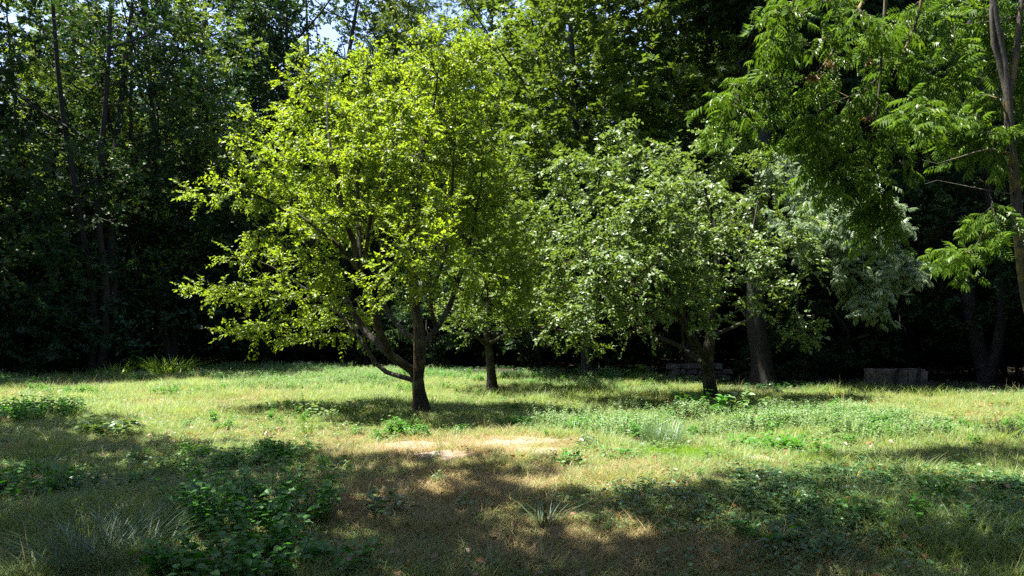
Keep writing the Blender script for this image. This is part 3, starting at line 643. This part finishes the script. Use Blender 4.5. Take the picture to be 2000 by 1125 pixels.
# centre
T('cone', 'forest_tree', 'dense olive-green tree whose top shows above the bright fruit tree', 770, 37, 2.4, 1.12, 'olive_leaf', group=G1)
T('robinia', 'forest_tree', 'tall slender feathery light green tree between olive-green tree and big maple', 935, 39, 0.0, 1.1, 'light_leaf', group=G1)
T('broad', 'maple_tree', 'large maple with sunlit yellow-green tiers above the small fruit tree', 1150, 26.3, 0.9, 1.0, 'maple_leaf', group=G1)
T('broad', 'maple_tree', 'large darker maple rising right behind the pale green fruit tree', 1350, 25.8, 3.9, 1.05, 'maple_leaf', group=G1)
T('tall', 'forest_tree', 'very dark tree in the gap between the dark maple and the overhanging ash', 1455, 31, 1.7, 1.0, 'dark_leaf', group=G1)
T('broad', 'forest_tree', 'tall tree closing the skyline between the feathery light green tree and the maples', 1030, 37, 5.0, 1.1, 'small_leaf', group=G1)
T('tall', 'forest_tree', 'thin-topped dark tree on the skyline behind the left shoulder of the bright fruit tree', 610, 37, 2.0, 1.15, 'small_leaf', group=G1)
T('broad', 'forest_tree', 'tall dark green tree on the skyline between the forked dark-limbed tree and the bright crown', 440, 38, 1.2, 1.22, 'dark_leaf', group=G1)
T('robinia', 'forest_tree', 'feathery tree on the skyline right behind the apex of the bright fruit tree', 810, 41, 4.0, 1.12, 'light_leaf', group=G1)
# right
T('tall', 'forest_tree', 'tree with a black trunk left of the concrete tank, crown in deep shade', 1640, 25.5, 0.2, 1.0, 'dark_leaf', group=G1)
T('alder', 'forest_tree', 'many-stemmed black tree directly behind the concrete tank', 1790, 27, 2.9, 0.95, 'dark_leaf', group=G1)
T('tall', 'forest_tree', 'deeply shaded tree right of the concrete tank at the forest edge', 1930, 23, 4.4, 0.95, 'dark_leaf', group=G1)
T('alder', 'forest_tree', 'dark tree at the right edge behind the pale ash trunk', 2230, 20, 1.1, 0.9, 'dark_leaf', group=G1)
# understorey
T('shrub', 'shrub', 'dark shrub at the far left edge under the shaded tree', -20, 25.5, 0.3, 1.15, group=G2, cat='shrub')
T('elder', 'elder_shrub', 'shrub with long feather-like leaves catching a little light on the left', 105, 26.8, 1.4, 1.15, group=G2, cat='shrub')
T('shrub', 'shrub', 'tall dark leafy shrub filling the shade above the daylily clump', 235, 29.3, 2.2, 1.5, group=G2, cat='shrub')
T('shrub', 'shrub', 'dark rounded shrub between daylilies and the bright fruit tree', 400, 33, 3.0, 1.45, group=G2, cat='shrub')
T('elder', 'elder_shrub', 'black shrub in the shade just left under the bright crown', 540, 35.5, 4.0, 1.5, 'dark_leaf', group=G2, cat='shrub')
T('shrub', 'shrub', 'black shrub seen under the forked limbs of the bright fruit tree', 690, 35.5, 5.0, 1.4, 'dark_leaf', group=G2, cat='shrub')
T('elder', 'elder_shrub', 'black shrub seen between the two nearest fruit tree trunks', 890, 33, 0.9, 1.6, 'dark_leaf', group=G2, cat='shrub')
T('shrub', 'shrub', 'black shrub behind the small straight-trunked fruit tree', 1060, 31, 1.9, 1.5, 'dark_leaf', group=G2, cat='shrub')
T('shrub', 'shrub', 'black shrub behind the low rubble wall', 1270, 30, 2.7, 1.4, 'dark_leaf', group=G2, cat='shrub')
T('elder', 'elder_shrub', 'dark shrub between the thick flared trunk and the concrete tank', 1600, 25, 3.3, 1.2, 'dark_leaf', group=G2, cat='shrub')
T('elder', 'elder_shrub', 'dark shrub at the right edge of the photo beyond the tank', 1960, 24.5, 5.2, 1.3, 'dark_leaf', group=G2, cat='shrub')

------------

## Exercise directions
From the first line of the material down to the line containing "T('cone', 'forest_tree', 'dense", inclusive, return each line exactly, skipping any picture.

## Result of the task
Keep writing the Blender script for this image. This is part 3, starting at line 643. This part finishes the script. Use Blender 4.5. Take the picture to be 2000 by 1125 pixels.
# centre
T('cone', 'forest_tree', 'dense olive-green tree whose top shows above the bright fruit tree', 770, 37, 2.4, 1.12, 'olive_leaf', group=G1)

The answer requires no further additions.